Malaysian palm oil futures slid for a sixth consecutive session on Wednesday to their lowest in three months on pressure from expectations of lower demand in top importer India and rising domestic production. The benchmark third-month palm oil contract on the Bursa Malaysia Derivatives Exchange finished down 1.3 percent at 2,089 ringgit a tonne. Earlier in the session, the market hit its weakest since mid-December at 2,070 ringgit a tonne.
World palm oil demand may suffer its first contraction in two decades during the 2019/20 crop year due to rising domestic oilseed supplies in India and slowing demand in Europe and China, industry participants told Reuters. "There is talk among traders that palm oil is being sold in India at below the market price from old stocks," a Kuala Lumpur-based trader said.
"This might have an impact on demand." However, top analysts painted a bullish picture at last week's key conference in Kuala Lumpur.

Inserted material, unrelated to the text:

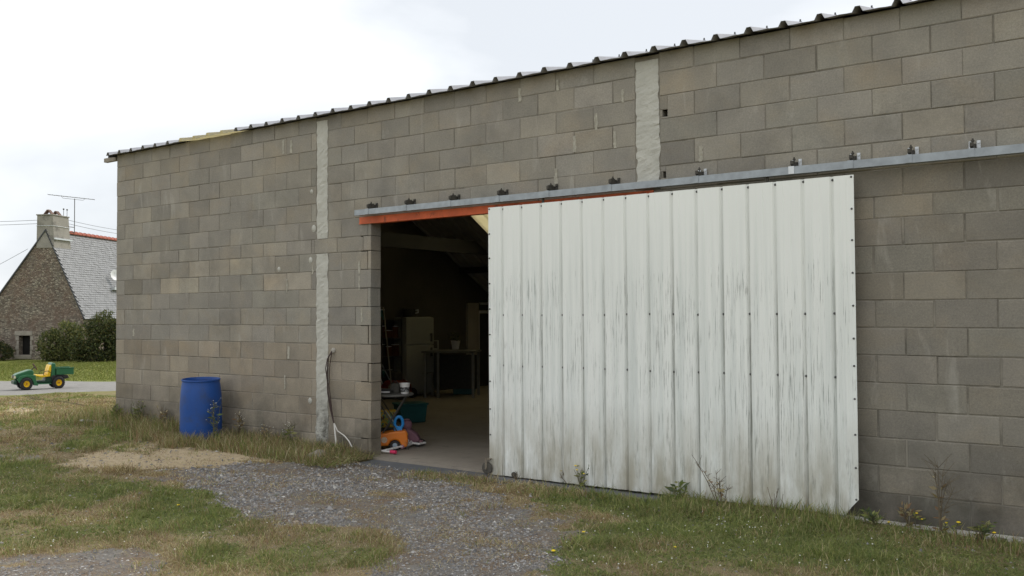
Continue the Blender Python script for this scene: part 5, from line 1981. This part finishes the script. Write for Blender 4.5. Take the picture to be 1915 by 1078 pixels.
def weed(x, y, h, label, cat='weed', stems=5, spread=.35, leaves=40, flower=None, nfl=6, dry=False, seed=0, lean=(0, 0), leafs=.022, group=None):
    r = random.Random(seed)
    z = float(ground_z(x, y)) - .01
    t_ = thing('weed' if cat == 'weed' else 'dandelion', label, cat, (x, y, z), group=group)
    st, tips, mids = MB(), [], []
    for i in range(stems):
        a = r.uniform(0, 6.28)
        sp = spread * h * r.uniform(.2, 1)
        hh = h * r.uniform(.6, 1)
        tip = Vector((math.cos(a) * sp + lean[0] * hh, math.sin(a) * sp * .6 + lean[1] * hh, hh))
        if y + tip.y > -.04:
            tip.y = -.04 - y
        mid = tip * .5 + Vector((r.uniform(-.02, .02), r.uniform(-.02, .02), hh * .08))
        st.tube([(0, 0, 0), mid, tip], .0042 if h > .3 else .0032, 5, .0016)
        tips.append(tip)
        mids.append(mid)
        if h > .25:
            for q in range(6):
                u = r.uniform(.35, .95)
                b0_ = mid.lerp(tip, u) if u > .5 else mid * (u * 2)
                e_ = b0_ + Vector((r.uniform(-.10, .10), min(r.uniform(-.08, .06), -.03 - y - b0_.y), r.uniform(.03, .12))) * (h / .5)
                st.tube([b0_, e_], .002, 4, .0012)
                tips.append(e_)
    st.build('stem', M['dry_stalk'] if dry else M['stalk'], t_)
    if leaves:
        rr_ = np.random.default_rng(seed)
        V, Q, cc = [], [], []
        pal = D_COL if dry else np.concatenate([G_COL, np.array([(0.10, .13, .07)])])
        for i in range(leaves):
            u = r.random() ** 1.3
            tp_, md_ = tips[r.randrange(len(tips))], mids[r.randrange(len(mids))]
            c0_ = np.array(md_.lerp(tp_, u) if r.random() < .5 else md_ * u)
            d_ = rr_.normal(size=3)
            d_[2] = abs(d_[2]) * .5
            d_ /= np.linalg.norm(d_)
            s_ = leafs * r.uniform(.6, 1.6) * (1.3 - .6 * u)
            pz = np.cross(d_, rr_.normal(size=3))
            pz /= np.linalg.norm(pz)
            o = len(V)
            V += [c0_, c0_ + d_ * s_ + pz * s_ * .35, c0_ + d_ * s_ * 2.1, c0_ + d_ * s_ - pz * s_ * .35]
            Q.append((o, o + 1, o + 2, o + 3))
            cc += [pal[r.randrange(len(pal))] * r.uniform(.7, 1.2)] * 4
        V = np.array(V)
        V[:, 2] = np.maximum(V[:, 2], .002)
        V[:, 1] = np.minimum(V[:, 1], -.03 - y) if y < 0 else V[:, 1]
        fast_mesh('leaves', V, np.array(Q), M['leaf'], np.array(cc), t_)
    if flower:
        fl_ = MB()
        for i in range(min(nfl, len(tips))):
            tp_ = tips[-1 - i] if h > .25 else tips[i]
            s_ = (.013 if flower == 'petal_y' else .006) * r.uniform(.7, 1.2)
            fl_.lathe([(.001, tp_.z - s_ * .5), (s_, tp_.z), (s_ * .7, tp_.z + s_ * .35), (.001, tp_.z + s_ * .4)], 7, (tp_.x, tp_.y, 0))
        o_ = fl_.build('flower_head', M[flower], t_)
        if nfl > 1:
            o_['kind'] = 'stuff'
    return t_


def W_(px, py, *a, **k):
    p = gnd(px, py)
    y = p[1] if not (p[0] > 0 and p[1] > -.08) else -.10
    return weed(p[0], y, *a, **k)


WG = 'weeds along the barn wall'
W_(402, 830, .56, 'tall flowering weed in front of the right side of the blue barrel', stems=4, leaves=70, flower='petal_w', nfl=16, seed=1, group=WG, spread=.2)
W_(436, 812, .30, 'bushy white-flowered weed just right of the blue barrel', stems=8, leaves=110, flower='petal_w', nfl=20, seed=2, group=WG, spread=.6)
W_(470, 820, .34, 'thin white-flowered weed two steps right of the blue barrel', stems=6, leaves=50, flower='petal_w', nfl=20, seed=3, group=WG, dry=True)
W_(530, 826, .24, 'low brown weed midway between barrel and cement strip', stems=7, leaves=60, flower='petal_w', nfl=12, seed=4, group=WG, dry=True, spread=.7)
W_(568, 834, .30, 'green flowering weed left of the cement strip foot', stems=6, leaves=60, flower='petal_w', nfl=12, seed=5, group=WG)
W_(285, 792, .34, 'spreading grey-green weed between barn corner and barrel', stems=9, leaves=130, seed=6, group=WG, spread=.7)
W_(245, 788, .26, 'dark bushy weed at the barn corner', stems=9, leaves=150, seed=7, group=WG, spread=.6)
W_(322, 800, .30, 'reddish dry weed touching the left side of the barrel', stems=8, leaves=70, seed=8, group=WG, dry=True, spread=.4)
W_(640, 850, .18, 'leafy green weed at the foot of the stained wall end', stems=8, leaves=110, seed=9, group=WG, spread=.8)
W_(172, 760, .30, 'feathery pale weed standing alone left of the barn corner', stems=3, leaves=26, seed=10, group=WG, spread=.2)
DG = 'weeds in front of the sliding door'
W_(1085, 910, .19, 'thin yellow-flowered weed against the left part of the door', stems=8, leaves=16, flower='petal_y', nfl=3, seed=11, group=DG, spread=.45)
W_(1062, 905, .13, 'leaning dry stalks left of the yellow-flowered weed', stems=4, leaves=4, seed=12, group=DG, dry=True, lean=(-.5, 0))
W_(965, 898, .10, 'dry straw tuft near the guide wheel', stems=9, leaves=0, seed=13, group=DG, dry=True, spread=.5)
W_(1272, 935, .17, 'broad-leaved weed at the middle of the door foot', stems=5, leaves=34, seed=14, group=DG, spread=.5, leafs=.03)
W_(1345, 950, .38, 'long dry stalk leaning left across the door', stems=2, leaves=10, seed=15, group=DG, dry=True, lean=(-.55, 0), spread=.12)
W_(1352, 952, .28, 'upright seeding weed right of the leaning stalk', stems=4, leaves=20, seed=16, group=DG, dry=True, spread=.35)
W_(1450, 965, .22, 'wispy grass stalks at the right part of the door foot', stems=7, leaves=0, seed=17, group=DG, dry=True, spread=.3)
W_(1758, 1000, .52, 'tallest dry branching weed against the blocks right of the door', stems=6, leaves=24, seed=18, dry=True, spread=.28, group='weeds right of the door')
W_(1700, 985, .20, 'small dry weed between door corner and tall branching weed', stems=6, leaves=40, seed=19, dry=True, spread=.5, group='weeds right of the door')
W_(1640, 985, .13, 'low leafy weed under the torn door corner', stems=7, leaves=70, seed=20, spread=.9, group='weeds right of the door')
W_(1830, 1012, .17, 'scrubby weed right of the tall branching weed', stems=8, leaves=60, seed=21, spread=.7, group='weeds right of the door')

DL = 'yellow dandelions in the grass'
for i, (px, py, h, lab) in enumerate(((1717, 985, .13, 'left one of two tall yellow dandelions right of the door'), (1728, 985, .13, 'right one of two tall yellow dandelions right of the door'),
                                       (1770, 998, .11, 'yellow dandelion under the tall dry weed'), (1790, 1002, .12, 'yellow dandelion just right of the tall dry weed'),
                                       (1860, 1015, .09, 'yellow dandelion near the right edge by the wall'), (1663, 985, .05, 'short yellow dandelion under the torn door corner'),
                                       (333, 955, .06, 'lone bright yellow dandelion in the green patch at left'), (1092, 1000, .03, 'tiny yellow dandelion in the lawn before the door'),
                                       (1262, 1026, .03, 'tiny yellow dandelion in the lawn nearer the camera'), (1035, 1036, .03, 'tiny yellow dandelion at the gravel edge'))):
    p = gnd(px, py)
    weed(p[0], min(p[1], -.10) if p[0] > 0 else p[1], h, lab, 'dandelion', stems=1, spread=.1, leaves=8, flower='petal_y', nfl=1, seed=200 + i, leafs=.016, group=DL)
# small white daisies, too many to count
dz = MB()
for i in range(190):
    px, py = random.choice([(random.uniform(950, 1500), random.uniform(950, 1070)), (random.uniform(1050, 1700), random.uniform(930, 1075)), (random.uniform(20, 500), random.uniform(880, 1060)), (random.uniform(440, 640), random.uniform(815, 860))])
    p = gnd(px, py)
    if p[0] > 4.9 and p[1] > -.36 or p[1] > -.1 and p[0] > 0:
        continue
    s_ = random.uniform(.003, .006)
    dz.lathe([(s_ * .3, p[2] + .028), (s_, p[2] + .032), (s_ * .4, p[2] + .035)], 6, (p[0], p[1], 0))
dz.build('daisies', M['petal_w'], kind='stuff')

Malaysian palm oil futures are set to trade between 2,350 ringgit and 2,450 ringgit a tonne in four to six months, leading industry analyst Thomas Mielke said.
On the technical front, palm oil may test support at 2,094 ringgit, as indicated by its wave pattern and retracement analysis, according to Wang Tao, a Reuters market analyst for commodities and energy. In related oils, Chicago soyabean oil was down 0.4 percent and the most-active soyaoil contract on the Dalian Commodity Exchange fell 1.3 percent.